African Development Bank President Sidi Ould Tah stressed the role of power in enterprise growth.

“Reliable, affordable power is the fastest multiplier for small and medium enterprises, agro-processing, digital work, and industrial value-addition. Give a young entrepreneur power, and you’ve given them a paycheck,” he said.

In Malawi, the government earlier this year secured its largest ever energy investment.

In May, the World Bank approved a $350 million grant for the Mpatamanga Hydropower Storage Project in Chikwawa, expected to double Malawi’s electricity generation capacity and connect more than one million households to the national grid by 2031.
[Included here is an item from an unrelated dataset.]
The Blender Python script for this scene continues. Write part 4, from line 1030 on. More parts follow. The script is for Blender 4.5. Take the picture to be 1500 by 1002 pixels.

Expected to double Malawi’s electricity generation capacity and connect more than one million households to the national grid by 2031, Mpatamanga is a flagship part of Malawi’s National Energy Compact under Mission 300. With a planned capacity of 350 megawatts, it represents nearly half of the country’s pledge to add 848 megawatts of new generation by 2030.

Announcing the project, World Bank Country Manager for Malawi Firas Raad said the project’s benefits will extend well beyond energy.

“The project could raise Malawi’s GDP growth by 1.2 percentage points annually—up to five percentage points if expansion in the mining sector is realised.

“It is projected to reduce national poverty from 51 percent to 25 percent by 2050, ten percentage points faster than in a scenario without the project,” he said.

The facility, to be implemented under a public-private partnership through Mpatamanga Hydropower Limited, will generate 1,544 gigawatt-hours of clean energy annually and enable Malawi to export power to the Southern African Power Pool, earning an estimated $50 million in foreign exchange each year.

Despite these promising developments, Malawi still faces one of the world’s lowest electricity access rates—about 15 percent nationally, with rural access in single digits. Installed capacity stands at 554 megawatts, but aging hydro plants frequently malfunction and solar remains intermittent.

With demand estimated at 413 megawatts, energy experts have previously warned that sustained reforms, tariff adjustments, and governance improvements will be critical if the country is to deliver on its Mission 300 commitments and keep pace with regional peers.